● Entries with scene source code
--- Start ---

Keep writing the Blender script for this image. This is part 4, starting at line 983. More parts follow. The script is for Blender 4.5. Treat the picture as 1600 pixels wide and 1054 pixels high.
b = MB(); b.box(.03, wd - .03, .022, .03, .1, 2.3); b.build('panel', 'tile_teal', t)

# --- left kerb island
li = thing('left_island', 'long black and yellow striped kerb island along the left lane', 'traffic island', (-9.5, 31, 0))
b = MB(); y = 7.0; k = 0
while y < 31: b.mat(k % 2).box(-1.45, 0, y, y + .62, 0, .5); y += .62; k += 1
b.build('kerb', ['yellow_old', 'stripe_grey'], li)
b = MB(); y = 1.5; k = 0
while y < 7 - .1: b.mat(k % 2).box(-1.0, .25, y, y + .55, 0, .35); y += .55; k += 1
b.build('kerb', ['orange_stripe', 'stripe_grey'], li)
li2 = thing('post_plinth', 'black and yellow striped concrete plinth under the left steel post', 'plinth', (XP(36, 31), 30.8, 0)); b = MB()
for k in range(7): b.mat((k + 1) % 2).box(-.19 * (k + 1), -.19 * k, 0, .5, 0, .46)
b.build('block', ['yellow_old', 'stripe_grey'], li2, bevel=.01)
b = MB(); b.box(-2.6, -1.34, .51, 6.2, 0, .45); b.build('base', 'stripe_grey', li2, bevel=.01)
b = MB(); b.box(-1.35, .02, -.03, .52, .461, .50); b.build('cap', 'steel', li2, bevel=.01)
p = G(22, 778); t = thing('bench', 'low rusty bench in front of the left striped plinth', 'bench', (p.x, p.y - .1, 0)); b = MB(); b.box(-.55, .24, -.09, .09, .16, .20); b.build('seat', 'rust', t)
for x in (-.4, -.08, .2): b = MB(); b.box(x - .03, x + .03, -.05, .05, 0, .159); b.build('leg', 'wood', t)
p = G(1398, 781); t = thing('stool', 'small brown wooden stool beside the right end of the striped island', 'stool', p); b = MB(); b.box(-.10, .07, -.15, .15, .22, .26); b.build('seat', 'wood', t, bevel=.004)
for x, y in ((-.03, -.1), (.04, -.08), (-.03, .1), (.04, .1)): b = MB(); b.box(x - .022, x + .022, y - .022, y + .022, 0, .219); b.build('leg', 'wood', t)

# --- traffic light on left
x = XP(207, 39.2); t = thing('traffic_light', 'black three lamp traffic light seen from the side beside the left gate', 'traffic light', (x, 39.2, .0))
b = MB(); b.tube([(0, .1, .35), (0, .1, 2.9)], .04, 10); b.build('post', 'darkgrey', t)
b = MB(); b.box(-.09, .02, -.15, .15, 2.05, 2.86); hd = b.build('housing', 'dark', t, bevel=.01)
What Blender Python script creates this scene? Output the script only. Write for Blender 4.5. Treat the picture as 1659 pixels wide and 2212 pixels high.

--- End ---

● What you should do
Please set down the whole listing above without altering a single line.

● Response for this exercise
Keep writing the Blender script for this image. This is part 4, starting at line 983. More parts follow. The script is for Blender 4.5. Treat the picture as 1600 pixels wide and 1054 pixels high.
b = MB(); b.box(.03, wd - .03, .022, .03, .1, 2.3); b.build('panel', 'tile_teal', t)

# --- left kerb island
li = thing('left_island', 'long black and yellow striped kerb island along the left lane', 'traffic island', (-9.5, 31, 0))
b = MB(); y = 7.0; k = 0
while y < 31: b.mat(k % 2).box(-1.45, 0, y, y + .62, 0, .5); y += .62; k += 1
b.build('kerb', ['yellow_old', 'stripe_grey'], li)
b = MB(); y = 1.5; k = 0
while y < 7 - .1: b.mat(k % 2).box(-1.0, .25, y, y + .55, 0, .35); y += .55; k += 1
b.build('kerb', ['orange_stripe', 'stripe_grey'], li)
li2 = thing('post_plinth', 'black and yellow striped concrete plinth under the left steel post', 'plinth', (XP(36, 31), 30.8, 0)); b = MB()
for k in range(7): b.mat((k + 1) % 2).box(-.19 * (k + 1), -.19 * k, 0, .5, 0, .46)
b.build('block', ['yellow_old', 'stripe_grey'], li2, bevel=.01)
b = MB(); b.box(-2.6, -1.34, .51, 6.2, 0, .45); b.build('base', 'stripe_grey', li2, bevel=.01)
b = MB(); b.box(-1.35, .02, -.03, .52, .461, .50); b.build('cap', 'steel', li2, bevel=.01)
p = G(22, 778); t = thing('bench', 'low rusty bench in front of the left striped plinth', 'bench', (p.x, p.y - .1, 0)); b = MB(); b.box(-.55, .24, -.09, .09, .16, .20); b.build('seat', 'rust', t)
for x in (-.4, -.08, .2): b = MB(); b.box(x - .03, x + .03, -.05, .05, 0, .159); b.build('leg', 'wood', t)
p = G(1398, 781); t = thing('stool', 'small brown wooden stool beside the right end of the striped island', 'stool', p); b = MB(); b.box(-.10, .07, -.15, .15, .22, .26); b.build('seat', 'wood', t, bevel=.004)
for x, y in ((-.03, -.1), (.04, -.08), (-.03, .1), (.04, .1)): b = MB(); b.box(x - .022, x + .022, y - .022, y + .022, 0, .219); b.build('leg', 'wood', t)

# --- traffic light on left
x = XP(207, 39.2); t = thing('traffic_light', 'black three lamp traffic light seen from the side beside the left gate', 'traffic light', (x, 39.2, .0))
b = MB(); b.tube([(0, .1, .35), (0, .1, 2.9)], .04, 10); b.build('post', 'darkgrey', t)
b = MB(); b.box(-.09, .02, -.15, .15, 2.05, 2.86); hd = b.build('housing', 'dark', t, bevel=.01)
What Blender Python script creates this scene? Output the script only. Write for Blender 4.5. Treat the picture as 1659 pixels wide and 2212 pixels high.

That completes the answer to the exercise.